Work to be completed >>
Your task is to reproduce, verbatim and without pictures, the lines from the opening of the listing through the line containing "bg.inputs['Color'].default_value = (0.75, 0.85, 1.0, 1);".

>> Start

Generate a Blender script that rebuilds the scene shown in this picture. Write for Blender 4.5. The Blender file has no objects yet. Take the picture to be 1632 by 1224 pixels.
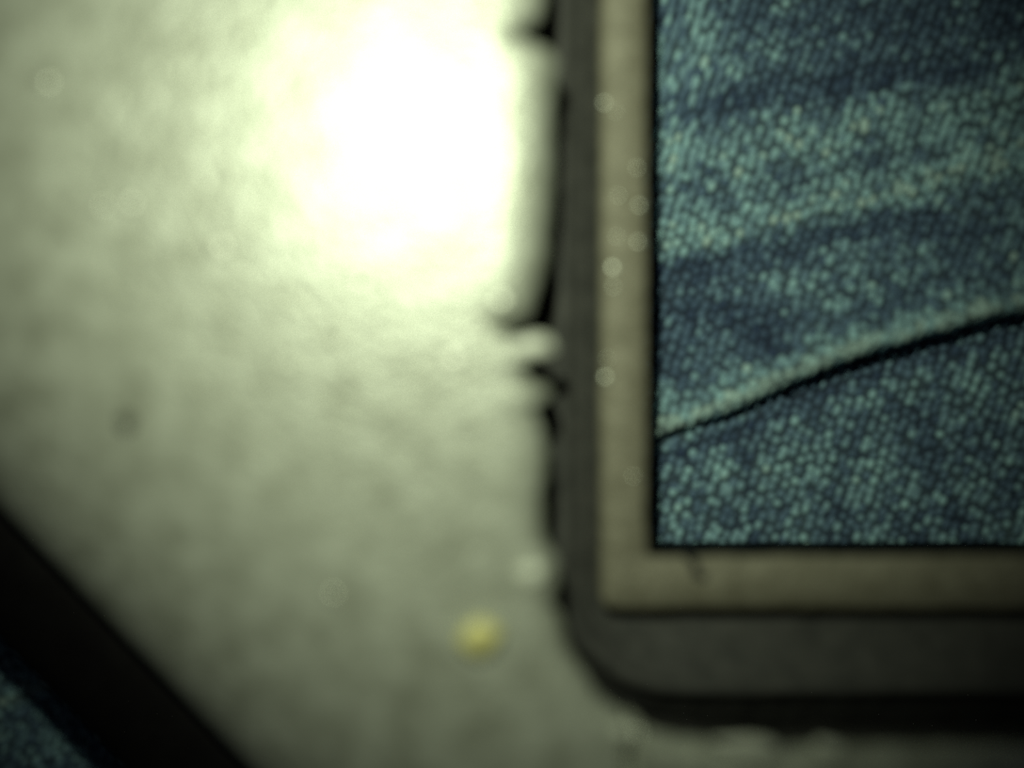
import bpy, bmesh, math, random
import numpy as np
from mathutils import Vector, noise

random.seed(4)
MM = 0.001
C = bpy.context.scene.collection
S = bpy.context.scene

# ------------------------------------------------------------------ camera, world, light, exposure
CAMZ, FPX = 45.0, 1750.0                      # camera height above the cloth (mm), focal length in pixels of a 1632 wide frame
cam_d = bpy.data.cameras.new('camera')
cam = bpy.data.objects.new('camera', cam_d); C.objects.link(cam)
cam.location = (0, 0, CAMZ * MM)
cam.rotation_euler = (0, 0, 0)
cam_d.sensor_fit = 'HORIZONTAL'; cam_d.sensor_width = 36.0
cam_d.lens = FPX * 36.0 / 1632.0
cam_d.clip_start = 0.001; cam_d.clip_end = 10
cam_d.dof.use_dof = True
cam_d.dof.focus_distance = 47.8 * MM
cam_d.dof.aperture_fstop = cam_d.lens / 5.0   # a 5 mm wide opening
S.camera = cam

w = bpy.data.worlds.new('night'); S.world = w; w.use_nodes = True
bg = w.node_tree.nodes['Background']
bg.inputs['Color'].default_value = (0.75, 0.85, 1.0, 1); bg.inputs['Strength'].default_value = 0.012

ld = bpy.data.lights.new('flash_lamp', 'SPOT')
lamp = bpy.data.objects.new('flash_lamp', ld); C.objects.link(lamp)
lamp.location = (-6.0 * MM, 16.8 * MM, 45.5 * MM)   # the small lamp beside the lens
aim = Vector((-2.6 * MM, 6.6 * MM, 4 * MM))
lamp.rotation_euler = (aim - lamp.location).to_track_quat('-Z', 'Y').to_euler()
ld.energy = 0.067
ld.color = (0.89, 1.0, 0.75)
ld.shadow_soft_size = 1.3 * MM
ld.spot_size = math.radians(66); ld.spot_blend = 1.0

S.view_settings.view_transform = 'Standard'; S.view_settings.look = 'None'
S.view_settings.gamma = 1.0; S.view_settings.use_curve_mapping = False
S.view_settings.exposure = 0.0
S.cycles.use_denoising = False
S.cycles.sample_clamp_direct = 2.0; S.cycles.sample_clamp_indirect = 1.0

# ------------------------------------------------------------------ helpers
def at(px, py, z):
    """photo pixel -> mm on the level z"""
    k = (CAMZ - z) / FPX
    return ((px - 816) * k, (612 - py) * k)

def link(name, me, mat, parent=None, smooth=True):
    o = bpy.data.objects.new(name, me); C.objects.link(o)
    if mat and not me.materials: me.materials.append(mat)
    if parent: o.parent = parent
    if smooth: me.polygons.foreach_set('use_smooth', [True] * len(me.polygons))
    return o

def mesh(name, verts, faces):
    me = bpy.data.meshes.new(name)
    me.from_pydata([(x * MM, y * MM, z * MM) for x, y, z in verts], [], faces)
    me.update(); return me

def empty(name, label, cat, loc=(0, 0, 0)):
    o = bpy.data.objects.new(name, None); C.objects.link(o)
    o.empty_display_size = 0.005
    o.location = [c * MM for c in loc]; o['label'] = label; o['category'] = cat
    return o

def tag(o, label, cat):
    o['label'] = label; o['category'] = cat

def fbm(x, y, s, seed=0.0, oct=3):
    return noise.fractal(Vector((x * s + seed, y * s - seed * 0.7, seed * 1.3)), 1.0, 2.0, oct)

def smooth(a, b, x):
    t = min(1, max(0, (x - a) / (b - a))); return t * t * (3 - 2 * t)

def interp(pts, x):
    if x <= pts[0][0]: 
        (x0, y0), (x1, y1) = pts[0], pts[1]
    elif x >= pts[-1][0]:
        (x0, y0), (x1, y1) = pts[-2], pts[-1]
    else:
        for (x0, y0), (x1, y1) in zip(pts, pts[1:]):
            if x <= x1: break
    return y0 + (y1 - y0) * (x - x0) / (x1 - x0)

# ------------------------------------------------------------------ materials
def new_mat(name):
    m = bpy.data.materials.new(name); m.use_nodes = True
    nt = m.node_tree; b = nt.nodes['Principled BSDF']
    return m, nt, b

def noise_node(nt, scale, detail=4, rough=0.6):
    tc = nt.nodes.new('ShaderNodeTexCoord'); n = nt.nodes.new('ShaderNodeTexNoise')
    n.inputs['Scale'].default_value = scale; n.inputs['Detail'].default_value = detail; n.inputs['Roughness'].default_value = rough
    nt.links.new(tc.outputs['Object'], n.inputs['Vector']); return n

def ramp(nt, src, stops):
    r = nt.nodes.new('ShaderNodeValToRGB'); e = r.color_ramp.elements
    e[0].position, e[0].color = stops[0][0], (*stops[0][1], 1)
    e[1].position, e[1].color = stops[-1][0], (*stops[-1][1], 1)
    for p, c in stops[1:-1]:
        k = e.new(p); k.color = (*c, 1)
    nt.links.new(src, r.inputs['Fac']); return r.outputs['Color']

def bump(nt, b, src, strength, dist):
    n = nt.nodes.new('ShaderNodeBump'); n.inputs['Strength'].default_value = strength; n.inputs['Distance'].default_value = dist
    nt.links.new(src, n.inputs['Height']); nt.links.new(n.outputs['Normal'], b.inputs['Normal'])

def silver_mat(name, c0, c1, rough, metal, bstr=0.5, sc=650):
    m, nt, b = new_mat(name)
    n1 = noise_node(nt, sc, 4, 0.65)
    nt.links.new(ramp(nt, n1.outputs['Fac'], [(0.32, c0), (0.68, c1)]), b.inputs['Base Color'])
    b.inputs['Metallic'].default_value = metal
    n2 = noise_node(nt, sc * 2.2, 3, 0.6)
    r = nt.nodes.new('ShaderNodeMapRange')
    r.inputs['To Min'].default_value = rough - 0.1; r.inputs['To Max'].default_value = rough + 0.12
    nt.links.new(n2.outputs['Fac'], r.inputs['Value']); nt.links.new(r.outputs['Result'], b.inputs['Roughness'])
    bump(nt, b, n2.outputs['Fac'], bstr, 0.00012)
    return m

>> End

Result for this task >>
Generate a Blender script that rebuilds the scene shown in this picture. Write for Blender 4.5. The Blender file has no objects yet. Take the picture to be 1632 by 1224 pixels.
import bpy, bmesh, math, random
import numpy as np
from mathutils import Vector, noise

random.seed(4)
MM = 0.001
C = bpy.context.scene.collection
S = bpy.context.scene

# ------------------------------------------------------------------ camera, world, light, exposure
CAMZ, FPX = 45.0, 1750.0                      # camera height above the cloth (mm), focal length in pixels of a 1632 wide frame
cam_d = bpy.data.cameras.new('camera')
cam = bpy.data.objects.new('camera', cam_d); C.objects.link(cam)
cam.location = (0, 0, CAMZ * MM)
cam.rotation_euler = (0, 0, 0)
cam_d.sensor_fit = 'HORIZONTAL'; cam_d.sensor_width = 36.0
cam_d.lens = FPX * 36.0 / 1632.0
cam_d.clip_start = 0.001; cam_d.clip_end = 10
cam_d.dof.use_dof = True
cam_d.dof.focus_distance = 47.8 * MM
cam_d.dof.aperture_fstop = cam_d.lens / 5.0   # a 5 mm wide opening
S.camera = cam

w = bpy.data.worlds.new('night'); S.world = w; w.use_nodes = True
bg = w.node_tree.nodes['Background']
bg.inputs['Color'].default_value = (0.75, 0.85, 1.0, 1); bg.inputs['Strength'].default_value = 0.012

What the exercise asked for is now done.